What you need to do ->
Copy out each line that includes the word "pixels".

Input for this task ->

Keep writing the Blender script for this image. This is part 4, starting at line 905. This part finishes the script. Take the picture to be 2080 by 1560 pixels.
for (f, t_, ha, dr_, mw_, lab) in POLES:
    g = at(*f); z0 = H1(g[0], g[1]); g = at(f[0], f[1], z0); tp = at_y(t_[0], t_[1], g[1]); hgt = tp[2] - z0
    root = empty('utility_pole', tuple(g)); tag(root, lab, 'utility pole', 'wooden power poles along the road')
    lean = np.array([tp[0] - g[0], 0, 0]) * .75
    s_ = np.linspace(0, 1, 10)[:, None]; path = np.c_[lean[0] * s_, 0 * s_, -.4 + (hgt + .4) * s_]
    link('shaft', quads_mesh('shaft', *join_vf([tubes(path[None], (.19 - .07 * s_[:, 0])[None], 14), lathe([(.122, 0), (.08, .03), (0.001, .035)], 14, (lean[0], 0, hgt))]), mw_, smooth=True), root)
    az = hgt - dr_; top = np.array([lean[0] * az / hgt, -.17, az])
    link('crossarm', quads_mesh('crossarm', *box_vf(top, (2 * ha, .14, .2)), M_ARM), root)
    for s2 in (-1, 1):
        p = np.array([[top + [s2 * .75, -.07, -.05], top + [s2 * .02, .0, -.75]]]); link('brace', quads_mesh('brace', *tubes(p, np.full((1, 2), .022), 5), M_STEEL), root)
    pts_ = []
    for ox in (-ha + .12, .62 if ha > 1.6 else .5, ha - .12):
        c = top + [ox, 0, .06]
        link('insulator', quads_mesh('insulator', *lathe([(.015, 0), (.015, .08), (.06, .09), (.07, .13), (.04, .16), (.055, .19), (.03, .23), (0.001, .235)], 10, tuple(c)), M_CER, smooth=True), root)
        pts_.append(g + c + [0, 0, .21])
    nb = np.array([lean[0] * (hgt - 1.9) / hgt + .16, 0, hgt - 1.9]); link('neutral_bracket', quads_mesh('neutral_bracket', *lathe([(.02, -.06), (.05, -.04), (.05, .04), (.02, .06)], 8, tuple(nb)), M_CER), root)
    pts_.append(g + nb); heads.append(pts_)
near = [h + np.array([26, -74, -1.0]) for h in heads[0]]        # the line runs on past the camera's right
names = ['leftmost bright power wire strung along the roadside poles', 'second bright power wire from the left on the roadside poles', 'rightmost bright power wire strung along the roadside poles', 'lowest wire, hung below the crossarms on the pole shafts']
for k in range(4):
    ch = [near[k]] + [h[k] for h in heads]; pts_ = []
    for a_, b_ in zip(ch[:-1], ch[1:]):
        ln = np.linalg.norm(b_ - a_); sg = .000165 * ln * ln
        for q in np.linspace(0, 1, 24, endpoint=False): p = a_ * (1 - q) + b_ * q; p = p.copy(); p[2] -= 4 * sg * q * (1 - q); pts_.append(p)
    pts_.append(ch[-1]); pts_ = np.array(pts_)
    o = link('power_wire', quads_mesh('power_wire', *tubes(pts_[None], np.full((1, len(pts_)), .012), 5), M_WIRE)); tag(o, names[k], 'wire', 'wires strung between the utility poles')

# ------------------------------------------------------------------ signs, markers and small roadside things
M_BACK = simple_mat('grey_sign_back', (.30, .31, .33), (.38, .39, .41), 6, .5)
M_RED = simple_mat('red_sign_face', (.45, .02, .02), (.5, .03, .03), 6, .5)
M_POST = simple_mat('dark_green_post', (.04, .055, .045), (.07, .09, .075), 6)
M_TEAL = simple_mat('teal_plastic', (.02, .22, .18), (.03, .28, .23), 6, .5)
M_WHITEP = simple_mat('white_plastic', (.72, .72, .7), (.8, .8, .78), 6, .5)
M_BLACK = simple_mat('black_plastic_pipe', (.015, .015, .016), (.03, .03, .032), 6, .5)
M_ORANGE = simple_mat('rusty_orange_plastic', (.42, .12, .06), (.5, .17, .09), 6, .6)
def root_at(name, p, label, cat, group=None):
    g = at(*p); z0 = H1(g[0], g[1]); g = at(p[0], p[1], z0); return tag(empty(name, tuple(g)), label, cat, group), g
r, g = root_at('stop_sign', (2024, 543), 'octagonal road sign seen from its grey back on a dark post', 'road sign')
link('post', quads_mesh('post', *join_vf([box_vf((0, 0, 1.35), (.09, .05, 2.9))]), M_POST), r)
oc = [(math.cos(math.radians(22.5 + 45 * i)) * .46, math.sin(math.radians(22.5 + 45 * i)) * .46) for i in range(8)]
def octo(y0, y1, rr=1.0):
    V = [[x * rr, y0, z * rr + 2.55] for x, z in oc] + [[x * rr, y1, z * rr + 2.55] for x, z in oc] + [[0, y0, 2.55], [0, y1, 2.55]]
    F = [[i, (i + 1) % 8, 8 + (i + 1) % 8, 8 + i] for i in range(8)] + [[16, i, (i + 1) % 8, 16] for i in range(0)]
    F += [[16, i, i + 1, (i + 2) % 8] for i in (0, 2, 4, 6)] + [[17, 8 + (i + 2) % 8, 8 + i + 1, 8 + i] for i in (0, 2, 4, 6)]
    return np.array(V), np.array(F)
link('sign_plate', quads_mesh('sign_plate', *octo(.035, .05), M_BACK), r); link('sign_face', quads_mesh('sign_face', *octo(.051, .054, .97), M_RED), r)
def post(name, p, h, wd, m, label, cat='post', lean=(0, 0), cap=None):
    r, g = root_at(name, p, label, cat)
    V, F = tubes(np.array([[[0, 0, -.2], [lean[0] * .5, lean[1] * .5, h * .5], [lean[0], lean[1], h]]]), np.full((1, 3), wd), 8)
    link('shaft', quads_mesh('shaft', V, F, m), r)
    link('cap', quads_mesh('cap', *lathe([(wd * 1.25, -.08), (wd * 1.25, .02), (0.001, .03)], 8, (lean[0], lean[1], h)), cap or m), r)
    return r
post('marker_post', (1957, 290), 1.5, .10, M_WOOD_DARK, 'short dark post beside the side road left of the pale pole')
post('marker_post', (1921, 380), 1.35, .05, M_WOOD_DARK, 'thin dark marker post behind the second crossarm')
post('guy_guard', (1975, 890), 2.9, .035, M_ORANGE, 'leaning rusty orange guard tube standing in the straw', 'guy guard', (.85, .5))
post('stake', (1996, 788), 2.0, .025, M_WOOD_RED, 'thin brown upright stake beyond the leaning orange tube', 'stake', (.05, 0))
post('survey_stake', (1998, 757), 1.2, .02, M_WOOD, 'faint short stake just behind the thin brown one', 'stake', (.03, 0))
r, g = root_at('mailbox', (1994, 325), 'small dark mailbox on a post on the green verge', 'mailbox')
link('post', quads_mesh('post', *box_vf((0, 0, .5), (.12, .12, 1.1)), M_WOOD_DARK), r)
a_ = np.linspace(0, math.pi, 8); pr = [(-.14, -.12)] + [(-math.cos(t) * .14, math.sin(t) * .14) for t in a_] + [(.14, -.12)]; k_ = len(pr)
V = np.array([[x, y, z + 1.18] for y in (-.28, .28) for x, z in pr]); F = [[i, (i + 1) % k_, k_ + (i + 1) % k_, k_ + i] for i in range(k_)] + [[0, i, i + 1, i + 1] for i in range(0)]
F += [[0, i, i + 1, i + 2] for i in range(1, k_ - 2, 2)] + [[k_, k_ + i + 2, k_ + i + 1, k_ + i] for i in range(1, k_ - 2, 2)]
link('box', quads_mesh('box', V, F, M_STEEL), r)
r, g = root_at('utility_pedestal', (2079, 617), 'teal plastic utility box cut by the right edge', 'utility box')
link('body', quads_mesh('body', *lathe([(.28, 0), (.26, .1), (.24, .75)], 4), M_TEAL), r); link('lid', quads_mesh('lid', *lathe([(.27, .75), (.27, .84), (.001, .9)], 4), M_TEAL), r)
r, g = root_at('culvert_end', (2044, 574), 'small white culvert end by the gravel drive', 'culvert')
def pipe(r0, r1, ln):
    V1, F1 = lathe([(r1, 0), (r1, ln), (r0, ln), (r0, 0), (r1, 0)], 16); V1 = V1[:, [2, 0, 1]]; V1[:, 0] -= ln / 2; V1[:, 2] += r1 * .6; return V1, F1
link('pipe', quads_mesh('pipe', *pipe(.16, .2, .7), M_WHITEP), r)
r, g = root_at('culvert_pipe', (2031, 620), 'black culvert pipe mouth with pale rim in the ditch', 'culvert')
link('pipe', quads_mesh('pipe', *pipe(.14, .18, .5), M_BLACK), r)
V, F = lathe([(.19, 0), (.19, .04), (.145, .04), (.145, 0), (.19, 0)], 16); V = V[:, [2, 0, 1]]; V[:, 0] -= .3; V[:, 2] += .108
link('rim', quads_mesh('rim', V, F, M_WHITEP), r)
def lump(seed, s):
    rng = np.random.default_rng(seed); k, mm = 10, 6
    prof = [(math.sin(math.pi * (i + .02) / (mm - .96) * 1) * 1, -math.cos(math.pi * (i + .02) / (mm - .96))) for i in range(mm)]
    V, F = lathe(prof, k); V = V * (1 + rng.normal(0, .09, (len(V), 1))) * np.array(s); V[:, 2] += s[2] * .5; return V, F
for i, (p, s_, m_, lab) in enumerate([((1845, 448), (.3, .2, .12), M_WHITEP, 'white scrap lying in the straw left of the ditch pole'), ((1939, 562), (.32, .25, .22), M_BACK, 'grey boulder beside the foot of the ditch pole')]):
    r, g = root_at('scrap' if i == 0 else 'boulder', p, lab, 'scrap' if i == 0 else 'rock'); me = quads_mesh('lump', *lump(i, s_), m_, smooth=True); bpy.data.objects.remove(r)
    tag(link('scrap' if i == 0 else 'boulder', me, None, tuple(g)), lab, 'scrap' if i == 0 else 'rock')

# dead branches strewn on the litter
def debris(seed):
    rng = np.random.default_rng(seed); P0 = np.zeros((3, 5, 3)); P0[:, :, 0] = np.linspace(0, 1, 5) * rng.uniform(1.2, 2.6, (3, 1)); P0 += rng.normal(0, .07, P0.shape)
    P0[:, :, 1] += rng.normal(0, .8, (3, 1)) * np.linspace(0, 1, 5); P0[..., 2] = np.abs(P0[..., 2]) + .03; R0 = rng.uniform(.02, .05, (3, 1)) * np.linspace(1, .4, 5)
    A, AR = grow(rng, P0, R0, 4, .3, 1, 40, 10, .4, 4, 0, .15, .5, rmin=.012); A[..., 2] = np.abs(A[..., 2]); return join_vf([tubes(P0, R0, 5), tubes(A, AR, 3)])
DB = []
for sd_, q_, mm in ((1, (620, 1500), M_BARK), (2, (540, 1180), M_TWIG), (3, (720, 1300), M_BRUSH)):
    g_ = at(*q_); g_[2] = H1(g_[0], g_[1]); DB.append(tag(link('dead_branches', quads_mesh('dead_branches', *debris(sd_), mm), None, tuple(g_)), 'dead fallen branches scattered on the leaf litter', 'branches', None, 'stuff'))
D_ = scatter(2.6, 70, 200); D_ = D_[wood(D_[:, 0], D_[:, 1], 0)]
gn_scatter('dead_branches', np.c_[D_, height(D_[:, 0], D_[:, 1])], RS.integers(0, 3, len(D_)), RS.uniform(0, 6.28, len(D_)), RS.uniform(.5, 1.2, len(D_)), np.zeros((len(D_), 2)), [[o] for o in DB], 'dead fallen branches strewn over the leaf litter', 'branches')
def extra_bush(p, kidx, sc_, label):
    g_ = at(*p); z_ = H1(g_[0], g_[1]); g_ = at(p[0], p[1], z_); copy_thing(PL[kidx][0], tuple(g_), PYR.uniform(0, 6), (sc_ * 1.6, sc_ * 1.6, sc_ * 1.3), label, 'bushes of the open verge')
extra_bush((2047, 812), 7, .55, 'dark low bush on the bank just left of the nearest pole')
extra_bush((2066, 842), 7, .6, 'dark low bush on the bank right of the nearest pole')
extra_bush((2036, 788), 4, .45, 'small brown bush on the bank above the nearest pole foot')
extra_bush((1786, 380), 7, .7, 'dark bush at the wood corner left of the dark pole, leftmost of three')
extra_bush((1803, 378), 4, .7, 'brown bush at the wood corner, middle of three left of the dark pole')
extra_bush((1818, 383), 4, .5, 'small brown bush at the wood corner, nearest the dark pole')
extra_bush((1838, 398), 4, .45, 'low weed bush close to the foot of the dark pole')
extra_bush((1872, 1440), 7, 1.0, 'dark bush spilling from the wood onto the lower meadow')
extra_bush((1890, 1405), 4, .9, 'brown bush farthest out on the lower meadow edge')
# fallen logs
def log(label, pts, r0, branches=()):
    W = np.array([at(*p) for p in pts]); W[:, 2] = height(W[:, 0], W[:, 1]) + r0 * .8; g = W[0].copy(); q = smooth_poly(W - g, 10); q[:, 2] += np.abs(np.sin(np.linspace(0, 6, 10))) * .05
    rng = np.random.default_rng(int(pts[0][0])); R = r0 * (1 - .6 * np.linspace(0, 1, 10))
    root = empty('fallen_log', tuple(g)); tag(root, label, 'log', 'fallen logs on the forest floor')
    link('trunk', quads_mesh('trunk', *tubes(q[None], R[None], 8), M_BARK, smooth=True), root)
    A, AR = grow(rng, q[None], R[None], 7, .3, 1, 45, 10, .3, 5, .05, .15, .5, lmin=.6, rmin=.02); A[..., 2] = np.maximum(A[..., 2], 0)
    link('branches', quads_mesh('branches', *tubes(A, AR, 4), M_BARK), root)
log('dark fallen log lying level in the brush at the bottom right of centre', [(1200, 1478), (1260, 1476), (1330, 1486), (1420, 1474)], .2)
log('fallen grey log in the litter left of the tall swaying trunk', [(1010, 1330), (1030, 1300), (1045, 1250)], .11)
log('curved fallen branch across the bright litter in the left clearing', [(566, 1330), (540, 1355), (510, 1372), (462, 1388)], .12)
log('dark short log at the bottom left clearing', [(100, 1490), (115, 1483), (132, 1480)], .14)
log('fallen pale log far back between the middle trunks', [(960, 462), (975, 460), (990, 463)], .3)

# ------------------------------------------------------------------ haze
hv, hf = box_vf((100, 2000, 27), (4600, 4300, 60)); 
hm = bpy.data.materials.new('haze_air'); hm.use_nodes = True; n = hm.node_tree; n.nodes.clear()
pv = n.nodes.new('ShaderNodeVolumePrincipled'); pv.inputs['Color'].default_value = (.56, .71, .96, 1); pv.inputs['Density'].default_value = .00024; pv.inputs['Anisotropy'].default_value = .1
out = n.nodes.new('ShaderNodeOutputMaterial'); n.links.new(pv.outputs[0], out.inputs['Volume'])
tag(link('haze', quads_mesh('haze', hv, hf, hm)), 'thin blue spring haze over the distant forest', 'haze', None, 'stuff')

--

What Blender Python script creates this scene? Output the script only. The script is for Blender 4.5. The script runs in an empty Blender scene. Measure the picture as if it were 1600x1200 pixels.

==

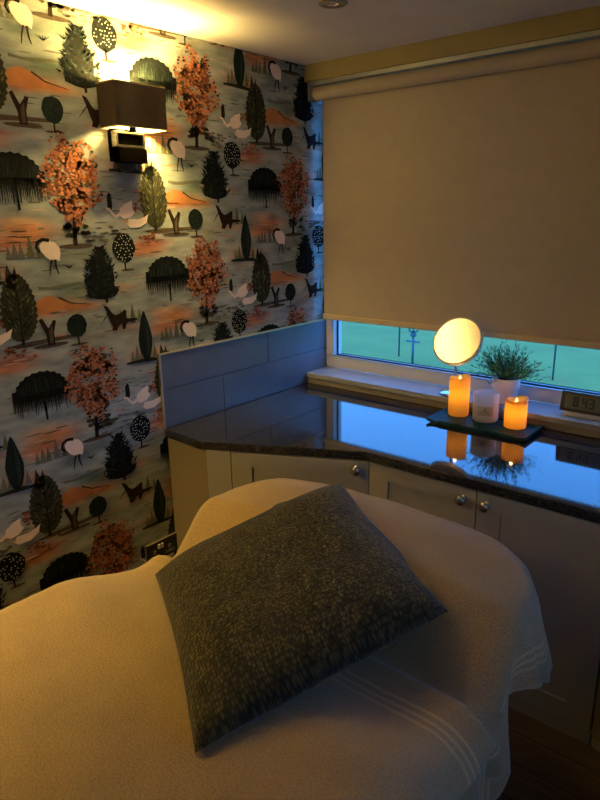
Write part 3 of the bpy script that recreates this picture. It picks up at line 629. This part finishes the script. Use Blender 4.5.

Result of this exercise ->
Keep writing the Blender script for this image. This is part 4, starting at line 905. This part finishes the script. Take the picture to be 2080 by 1560 pixels.
What Blender Python script creates this scene? Output the script only. The script is for Blender 4.5. The script runs in an empty Blender scene. Measure the picture as if it were 1600x1200 pixels.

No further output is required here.